### EXERCISE GOAL
Will you return, word for word, only the lines from the top of the data below down to and including the one with "p = at(x, y, Z=ZJ+0.004);"?

== PROVIDED MATERIAL ==

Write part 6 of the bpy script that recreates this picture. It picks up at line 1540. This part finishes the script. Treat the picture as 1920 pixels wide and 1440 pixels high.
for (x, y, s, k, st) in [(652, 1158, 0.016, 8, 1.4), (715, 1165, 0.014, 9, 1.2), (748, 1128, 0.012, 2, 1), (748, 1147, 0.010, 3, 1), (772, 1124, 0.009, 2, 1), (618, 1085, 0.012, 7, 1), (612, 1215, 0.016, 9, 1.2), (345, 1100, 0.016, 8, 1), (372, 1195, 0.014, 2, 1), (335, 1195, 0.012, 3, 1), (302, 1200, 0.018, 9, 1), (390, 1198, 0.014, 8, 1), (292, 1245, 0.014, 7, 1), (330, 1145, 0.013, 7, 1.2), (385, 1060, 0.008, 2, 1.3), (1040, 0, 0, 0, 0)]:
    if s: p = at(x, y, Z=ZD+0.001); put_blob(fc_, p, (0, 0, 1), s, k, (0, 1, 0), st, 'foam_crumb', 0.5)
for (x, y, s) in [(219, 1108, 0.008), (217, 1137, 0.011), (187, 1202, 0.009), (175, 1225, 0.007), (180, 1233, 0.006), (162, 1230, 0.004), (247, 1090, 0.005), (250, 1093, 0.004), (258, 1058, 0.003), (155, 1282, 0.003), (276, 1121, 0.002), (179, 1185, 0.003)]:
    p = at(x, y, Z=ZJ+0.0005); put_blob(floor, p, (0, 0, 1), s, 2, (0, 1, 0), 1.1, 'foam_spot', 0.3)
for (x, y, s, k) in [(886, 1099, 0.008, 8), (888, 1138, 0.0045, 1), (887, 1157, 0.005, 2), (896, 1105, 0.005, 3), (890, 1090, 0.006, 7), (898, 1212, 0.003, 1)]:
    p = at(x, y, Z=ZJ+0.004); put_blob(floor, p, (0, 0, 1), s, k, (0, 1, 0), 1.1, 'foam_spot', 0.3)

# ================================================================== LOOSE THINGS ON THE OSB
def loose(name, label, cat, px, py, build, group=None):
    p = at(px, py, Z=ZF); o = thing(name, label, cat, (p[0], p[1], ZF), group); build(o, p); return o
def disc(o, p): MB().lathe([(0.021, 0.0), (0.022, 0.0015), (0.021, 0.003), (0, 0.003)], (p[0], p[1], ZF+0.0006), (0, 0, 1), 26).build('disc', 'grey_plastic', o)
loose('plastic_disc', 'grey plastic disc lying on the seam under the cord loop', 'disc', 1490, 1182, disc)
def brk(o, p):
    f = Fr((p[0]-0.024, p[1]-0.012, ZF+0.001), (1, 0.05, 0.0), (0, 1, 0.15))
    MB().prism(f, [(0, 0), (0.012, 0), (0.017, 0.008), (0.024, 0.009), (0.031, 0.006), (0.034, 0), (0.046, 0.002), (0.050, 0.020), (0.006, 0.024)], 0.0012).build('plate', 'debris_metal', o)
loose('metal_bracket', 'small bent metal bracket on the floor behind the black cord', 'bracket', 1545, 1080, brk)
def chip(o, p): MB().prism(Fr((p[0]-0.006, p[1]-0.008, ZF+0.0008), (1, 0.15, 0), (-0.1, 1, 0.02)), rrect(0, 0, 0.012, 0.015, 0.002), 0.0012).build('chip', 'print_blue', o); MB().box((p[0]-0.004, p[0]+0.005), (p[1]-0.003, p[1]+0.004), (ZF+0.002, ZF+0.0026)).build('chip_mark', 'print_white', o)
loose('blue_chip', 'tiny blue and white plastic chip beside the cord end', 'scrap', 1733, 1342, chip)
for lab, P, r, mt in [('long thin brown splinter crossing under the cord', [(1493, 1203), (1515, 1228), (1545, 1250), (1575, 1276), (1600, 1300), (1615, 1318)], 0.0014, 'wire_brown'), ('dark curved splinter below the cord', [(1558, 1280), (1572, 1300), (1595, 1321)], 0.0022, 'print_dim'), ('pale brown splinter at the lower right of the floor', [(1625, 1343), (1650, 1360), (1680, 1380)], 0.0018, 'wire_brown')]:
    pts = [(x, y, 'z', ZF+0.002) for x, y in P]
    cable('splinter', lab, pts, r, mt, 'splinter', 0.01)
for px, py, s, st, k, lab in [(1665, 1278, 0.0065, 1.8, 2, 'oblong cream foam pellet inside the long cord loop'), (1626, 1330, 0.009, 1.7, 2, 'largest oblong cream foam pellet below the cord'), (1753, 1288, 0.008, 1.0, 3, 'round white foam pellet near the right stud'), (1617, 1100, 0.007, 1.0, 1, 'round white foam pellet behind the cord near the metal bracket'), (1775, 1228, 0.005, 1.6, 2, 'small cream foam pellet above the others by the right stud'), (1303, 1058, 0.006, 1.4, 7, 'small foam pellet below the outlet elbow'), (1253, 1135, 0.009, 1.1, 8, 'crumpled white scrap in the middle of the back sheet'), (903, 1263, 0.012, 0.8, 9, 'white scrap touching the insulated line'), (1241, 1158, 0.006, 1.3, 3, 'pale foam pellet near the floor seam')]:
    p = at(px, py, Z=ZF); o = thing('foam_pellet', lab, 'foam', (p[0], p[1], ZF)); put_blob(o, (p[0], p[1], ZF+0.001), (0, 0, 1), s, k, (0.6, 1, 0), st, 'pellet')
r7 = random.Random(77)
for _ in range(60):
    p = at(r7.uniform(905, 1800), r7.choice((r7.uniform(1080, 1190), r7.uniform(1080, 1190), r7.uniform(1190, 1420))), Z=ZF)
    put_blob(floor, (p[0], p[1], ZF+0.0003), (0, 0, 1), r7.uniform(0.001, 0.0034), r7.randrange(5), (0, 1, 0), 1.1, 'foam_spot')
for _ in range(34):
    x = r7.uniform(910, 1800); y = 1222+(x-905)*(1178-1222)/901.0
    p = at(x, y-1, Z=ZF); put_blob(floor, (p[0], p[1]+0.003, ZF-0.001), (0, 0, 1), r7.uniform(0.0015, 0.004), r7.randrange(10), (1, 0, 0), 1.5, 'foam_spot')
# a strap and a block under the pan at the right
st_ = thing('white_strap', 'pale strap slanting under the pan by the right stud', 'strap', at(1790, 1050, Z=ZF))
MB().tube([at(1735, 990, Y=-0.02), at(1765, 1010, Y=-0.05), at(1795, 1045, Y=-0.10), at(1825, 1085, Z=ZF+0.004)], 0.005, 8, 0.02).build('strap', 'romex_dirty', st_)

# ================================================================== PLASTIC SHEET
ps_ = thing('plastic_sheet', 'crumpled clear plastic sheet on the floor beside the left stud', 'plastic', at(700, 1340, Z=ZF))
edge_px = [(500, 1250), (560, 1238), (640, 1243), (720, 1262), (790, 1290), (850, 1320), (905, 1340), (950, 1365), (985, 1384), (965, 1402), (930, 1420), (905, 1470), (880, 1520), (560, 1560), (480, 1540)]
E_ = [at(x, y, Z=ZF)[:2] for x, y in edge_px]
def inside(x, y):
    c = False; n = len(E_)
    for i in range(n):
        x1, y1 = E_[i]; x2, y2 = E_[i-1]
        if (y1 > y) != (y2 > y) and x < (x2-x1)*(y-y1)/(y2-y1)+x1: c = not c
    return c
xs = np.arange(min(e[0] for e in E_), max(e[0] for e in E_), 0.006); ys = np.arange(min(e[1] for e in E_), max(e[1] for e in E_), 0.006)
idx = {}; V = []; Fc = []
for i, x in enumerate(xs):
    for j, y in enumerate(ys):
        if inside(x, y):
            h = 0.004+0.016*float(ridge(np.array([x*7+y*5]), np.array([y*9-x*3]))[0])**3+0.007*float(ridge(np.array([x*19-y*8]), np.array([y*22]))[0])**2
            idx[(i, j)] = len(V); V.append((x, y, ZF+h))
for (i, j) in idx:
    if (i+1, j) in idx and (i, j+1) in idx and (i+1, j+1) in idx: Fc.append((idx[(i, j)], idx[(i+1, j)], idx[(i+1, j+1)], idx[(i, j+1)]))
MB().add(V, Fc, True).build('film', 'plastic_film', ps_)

===

### RESPONSE BELOW
Write part 6 of the bpy script that recreates this picture. It picks up at line 1540. This part finishes the script. Treat the picture as 1920 pixels wide and 1440 pixels high.
for (x, y, s, k, st) in [(652, 1158, 0.016, 8, 1.4), (715, 1165, 0.014, 9, 1.2), (748, 1128, 0.012, 2, 1), (748, 1147, 0.010, 3, 1), (772, 1124, 0.009, 2, 1), (618, 1085, 0.012, 7, 1), (612, 1215, 0.016, 9, 1.2), (345, 1100, 0.016, 8, 1), (372, 1195, 0.014, 2, 1), (335, 1195, 0.012, 3, 1), (302, 1200, 0.018, 9, 1), (390, 1198, 0.014, 8, 1), (292, 1245, 0.014, 7, 1), (330, 1145, 0.013, 7, 1.2), (385, 1060, 0.008, 2, 1.3), (1040, 0, 0, 0, 0)]:
    if s: p = at(x, y, Z=ZD+0.001); put_blob(fc_, p, (0, 0, 1), s, k, (0, 1, 0), st, 'foam_crumb', 0.5)
for (x, y, s) in [(219, 1108, 0.008), (217, 1137, 0.011), (187, 1202, 0.009), (175, 1225, 0.007), (180, 1233, 0.006), (162, 1230, 0.004), (247, 1090, 0.005), (250, 1093, 0.004), (258, 1058, 0.003), (155, 1282, 0.003), (276, 1121, 0.002), (179, 1185, 0.003)]:
    p = at(x, y, Z=ZJ+0.0005); put_blob(floor, p, (0, 0, 1), s, 2, (0, 1, 0), 1.1, 'foam_spot', 0.3)
for (x, y, s, k) in [(886, 1099, 0.008, 8), (888, 1138, 0.0045, 1), (887, 1157, 0.005, 2), (896, 1105, 0.005, 3), (890, 1090, 0.006, 7), (898, 1212, 0.003, 1)]:
    p = at(x, y, Z=ZJ+0.004); put_blob(floor, p, (0, 0, 1), s, k, (0, 1, 0), 1.1, 'foam_spot', 0.3)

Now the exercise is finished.